Chronique

Hank Roberts

Everything Is Alive

Hank Roberts (cello, voc, Jazzaphone Fiddle), Bill Frisell (g), Jerome Harris (g, b, voc), Kenny Wollesen (dms, perc)

Label / Distribution : Winter & Winter/Harmonia Mundi

Hank Roberts partage avec Bill Frisell un goût certain pour les musiques de l’Amérique profonde. Bien qu’étant tous deux d’actifs représentants de la scène avant-gardiste new-yorkaise, ils reviennent toujours à ces amours rurales en cherchant le moyen de faire cohabiter deux mondes que tout semble séparer, ces musiques étant fondamentalement antinomiques. Si les folklores nord-américains (blues, country, cajun…) sont toujours d’une grande simplicité structurelle, les musiques improvisées par les musiciens de jazz ne cessent de casser ces formes, de s’en affranchir pour agrandir l’espace. Pourtant, en intégrant dans leur jeu les couleurs des unes et le raffinement des autres, violoncelliste et guitariste ont, au fil du temps, réussi à trouver un équilibre intéressant qui leur permet de développer une identité musicale unique tout en restant à la croisée des chemins, pour mieux basculer, à l’envi, d’un côté ou de l’autre.

Leur association est donc logique ; d’ailleurs, elle ne date pas d’hier puisqu’ils jouent ensemble depuis le milieu des années 70, surtout sur les disques de Frisell, qui a souvent fait appel aux talents de conteur de Roberts, individuellement ou via l’Arcado String Trio qu’il forme avec Mark Feldman et Mark Dresser. Leur dernière collaboration remonte à 2010 avec le bel album Sign Of Life (Frisell), dont on a dit le plus grand bien dans ces colonnes.

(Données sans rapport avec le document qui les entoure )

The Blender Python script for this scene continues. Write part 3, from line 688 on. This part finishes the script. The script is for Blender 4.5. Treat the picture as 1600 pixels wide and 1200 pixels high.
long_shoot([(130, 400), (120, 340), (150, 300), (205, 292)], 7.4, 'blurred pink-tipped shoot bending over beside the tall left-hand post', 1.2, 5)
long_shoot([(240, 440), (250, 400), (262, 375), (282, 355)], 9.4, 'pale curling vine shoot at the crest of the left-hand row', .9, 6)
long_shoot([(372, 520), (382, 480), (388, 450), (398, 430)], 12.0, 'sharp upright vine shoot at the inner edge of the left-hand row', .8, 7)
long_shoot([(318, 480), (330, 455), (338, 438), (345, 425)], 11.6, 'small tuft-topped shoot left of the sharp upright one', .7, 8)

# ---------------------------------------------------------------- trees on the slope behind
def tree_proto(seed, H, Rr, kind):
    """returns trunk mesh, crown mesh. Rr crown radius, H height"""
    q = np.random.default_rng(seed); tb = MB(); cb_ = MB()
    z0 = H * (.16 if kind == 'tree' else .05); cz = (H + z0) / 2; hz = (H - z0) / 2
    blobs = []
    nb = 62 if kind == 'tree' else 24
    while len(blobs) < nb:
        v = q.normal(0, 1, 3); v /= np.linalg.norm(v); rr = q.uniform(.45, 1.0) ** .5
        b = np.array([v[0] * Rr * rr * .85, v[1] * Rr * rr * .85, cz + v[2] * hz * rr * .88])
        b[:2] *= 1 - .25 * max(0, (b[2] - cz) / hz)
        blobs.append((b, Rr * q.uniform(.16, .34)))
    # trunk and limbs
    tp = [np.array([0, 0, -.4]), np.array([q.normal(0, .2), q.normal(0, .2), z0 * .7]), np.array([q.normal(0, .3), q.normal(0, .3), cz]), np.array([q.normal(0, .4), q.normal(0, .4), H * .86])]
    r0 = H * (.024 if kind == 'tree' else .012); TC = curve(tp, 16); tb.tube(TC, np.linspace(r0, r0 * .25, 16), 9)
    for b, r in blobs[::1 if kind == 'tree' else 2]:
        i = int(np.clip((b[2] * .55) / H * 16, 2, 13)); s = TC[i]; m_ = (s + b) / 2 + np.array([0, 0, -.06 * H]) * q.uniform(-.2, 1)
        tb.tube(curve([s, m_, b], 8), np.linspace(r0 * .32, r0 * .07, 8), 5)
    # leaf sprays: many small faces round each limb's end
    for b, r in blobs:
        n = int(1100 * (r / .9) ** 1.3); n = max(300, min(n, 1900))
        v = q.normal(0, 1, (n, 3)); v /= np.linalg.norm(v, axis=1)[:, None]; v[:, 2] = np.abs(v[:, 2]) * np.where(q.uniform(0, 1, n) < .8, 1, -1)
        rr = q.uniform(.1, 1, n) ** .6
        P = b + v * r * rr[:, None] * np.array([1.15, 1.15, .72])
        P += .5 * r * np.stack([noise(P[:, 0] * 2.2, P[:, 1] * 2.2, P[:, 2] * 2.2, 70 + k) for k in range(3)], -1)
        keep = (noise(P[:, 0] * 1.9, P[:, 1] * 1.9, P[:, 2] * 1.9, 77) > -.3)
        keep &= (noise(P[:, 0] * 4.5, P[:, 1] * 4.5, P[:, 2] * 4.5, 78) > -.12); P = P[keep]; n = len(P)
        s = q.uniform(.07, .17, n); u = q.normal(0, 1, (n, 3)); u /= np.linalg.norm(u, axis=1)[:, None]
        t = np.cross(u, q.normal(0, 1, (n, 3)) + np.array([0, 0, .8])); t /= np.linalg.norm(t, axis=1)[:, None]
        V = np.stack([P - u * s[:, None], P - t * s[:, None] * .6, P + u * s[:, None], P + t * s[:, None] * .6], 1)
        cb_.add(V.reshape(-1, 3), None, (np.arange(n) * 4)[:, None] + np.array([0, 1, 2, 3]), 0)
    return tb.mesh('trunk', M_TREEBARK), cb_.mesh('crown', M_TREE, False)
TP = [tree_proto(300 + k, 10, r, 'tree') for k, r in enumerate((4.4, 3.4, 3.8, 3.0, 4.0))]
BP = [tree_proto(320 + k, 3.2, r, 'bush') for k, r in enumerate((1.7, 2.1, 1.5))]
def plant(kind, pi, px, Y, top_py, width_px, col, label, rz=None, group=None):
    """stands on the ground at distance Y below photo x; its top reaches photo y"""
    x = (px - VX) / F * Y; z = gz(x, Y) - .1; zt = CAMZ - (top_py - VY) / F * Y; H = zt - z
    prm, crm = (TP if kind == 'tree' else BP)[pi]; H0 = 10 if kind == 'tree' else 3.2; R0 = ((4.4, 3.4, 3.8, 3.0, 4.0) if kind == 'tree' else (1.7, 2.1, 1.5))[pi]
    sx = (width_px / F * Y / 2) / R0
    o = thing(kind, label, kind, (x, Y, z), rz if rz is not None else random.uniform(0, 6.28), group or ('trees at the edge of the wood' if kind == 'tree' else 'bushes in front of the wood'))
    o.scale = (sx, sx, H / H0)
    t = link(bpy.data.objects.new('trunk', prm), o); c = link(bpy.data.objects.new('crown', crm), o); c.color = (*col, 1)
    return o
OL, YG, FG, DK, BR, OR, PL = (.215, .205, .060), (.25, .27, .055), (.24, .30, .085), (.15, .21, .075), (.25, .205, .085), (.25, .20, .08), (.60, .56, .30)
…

On retrouve aujourd’hui ces musiciens passionnants accompagnés de Jerome Harris et Kenny Wollesen, autour de compositions de Roberts enregistrées en live - sur deux pistes afin de donner à l’ensemble une spontanéité et une sensibilité particulières. Ce qui ne manque pas d’arriver, puisqu’au détour de thèmes attachants, l’émotion se fait sentir… avec plus ou moins de force, cependant. La juste répartition des influences et les discours maîtrisés font leur œuvre, mais le disque souffre parfois d’une écriture inégale. Si l’introduction lancinante de « Cayuga », le mélange d’ambiances sombres, mélancoliques et chaleureuses du frugal « Necklace », la texture granuleuse du violoncelle joué à l’archet sur une toile de fond rock délicieusement sucrée (« JB ») ou le thème obsédant d’« Easy’s Pocket » sont d’excellentes raisons de se pencher sur ce disque, certains thèmes moins heureux (« Crew Cut » ou « Open Gate »), ternissent un peu le tableau. D’autant que les unissons violoncelle/guitare, quasi systématiques, finissent par atténuer le potentiel effet de surprise de chaque titre. Reste, au-delà de ces réserves, un album original peu avare en beaux moments. Et l’objet, comme de coutume chez Winter&Winter, est tout simplement magnifique, d’un jaune lumineux qui met en valeur une toile de Yuko Takatsudo créée spécialement pour le disque.